Finance Minister Nirmala Sitharaman tabled the new Income Tax Bill 2025 in Parliament for consideration today. Alongside it, the Finance Ministry released a Frequently Asked Questions (FAQ) document outlining key aspects of the proposed bill.
Finance Minister Nirmala Sitharaman tabled the new Income Tax Bill 2025 in Parliament for consideration today. Alongside it, the Finance Ministry released a Frequently Asked Questions (FAQ) document outlining key aspects of the proposed bill.
The legislation aims to replace the Income-tax Act, 1961, with a simplified version, reducing the number of chapters by almost half. It now contains 536 sections instead of the previous 819 and introduces more tables and formulas to ease compliance.

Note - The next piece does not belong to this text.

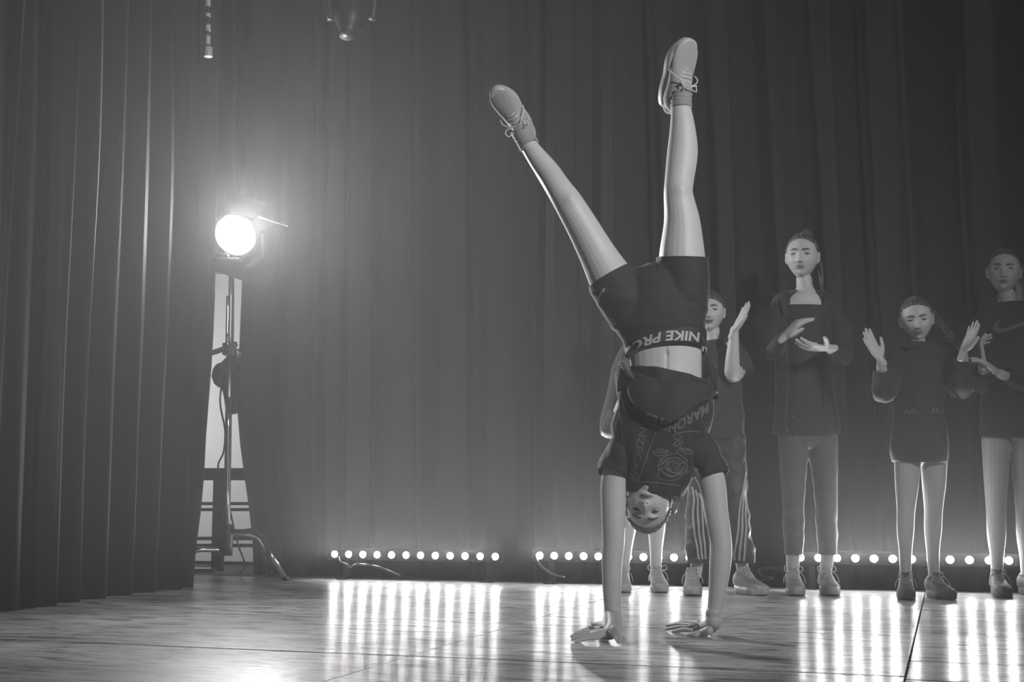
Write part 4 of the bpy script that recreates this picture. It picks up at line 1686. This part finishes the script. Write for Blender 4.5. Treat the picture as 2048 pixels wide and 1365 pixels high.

The government says the new bill reduces fragmentation, removes redundant provisions, and improves readability. It also claims that the bill advances the Modi government’s "ease of doing business" initiative by providing a clear and simple tax framework.
For now, the bill has been referred to a Select Committee of Finance, which will submit its report on the first day of the second part of the ongoing Budget Session.
According to taxation experts, while the bill improves coherence and structure, it does not alter compliance requirements.
"One major shift is the clubbing of all withholding tax provisions under Clause 393. This could reduce the compliance burden by eliminating the need for multiple challans for withholding tax payments," said Rahul Charkha, Partner at Economic Laws Practice. He also noted that replacing the term “assessment year” with “tax year” aligns India’s tax framework with international standards.
Additionally, the bill adopts less technical terminology—for instance, replacing “notwithstanding” with “irrespective,” said Gaurav Makhijani, Associate Partner at Rödl & Partner.
"The fundamental intent and scope of India’s tax framework remain largely intact, with no major shift in the overall tax burden. This represents stability," Makhijani added.
The new Income Tax Bill consolidates all TDS provisions into a single section, introducing 57 tables and 46 formulae to simplify compliance.
"Formula-based explanations have been added to clarify complex concepts that were previously difficult to understand, such as the definition of written-down value," according to an FAQ shared by Taxsutra.
The bill also groups similar provisions together, such as deductions on employee welfare, which were previously scattered across different sections.
It was earlier reported that the new bill might introduce major changes in taxation for foreign tech giants and multinational corporations (MNCs).
"Provisions related to international taxation have been dealt with, broadly, to ensure tax certainty," the Finance Ministry said in its FAQ.
However, according to Tillmann Ruppert, Partner at Rödl & Partner, for foreign investors and non-resident taxpayers, the law appears more or less unchanged in its effect.
Under the current provisions of the Act, non-residents earning income from certain business activities are allowed a simplified taxation regime. Currently, these presumptive taxation schemes are spread across five sections, according to Taxsutra. The proposed bill simplifies these schemes by consolidating identical provisions into one section, presenting them in a clear table format, and listing eligibility conditions separately. This improves clarity, readability, and significantly reduces text length.
According to Economic Laws Practice’s Charkha, the new Income Tax Bill does not apply to past tax litigation matters.
“Clause 536, pertaining to repeal and savings, provides that the provisions of the repealed Income-tax Act shall continue to apply to any proceedings (including notices, assessment, re-assessment, rectification, penalty, reference, revision, and appeals) in respect of any tax year beginning before 1 April 2026, and such proceedings shall be carried out as per the procedure specified in the repealed Act,” he said.
He added that the simplified and transparent provisions are expected to lower the incidence of disputes, making the tax system more predictable and business-friendly.
Amit Gupta, Partner at Saraf and Partners, said the government is trying to reduce litigation through measures such as more structured criteria for tax scrutiny, higher thresholds for departmental appeals, reviving the advance ruling and dispute resolution/settlement mechanisms, updated returns, and schemes like Vivad Se Vishwas.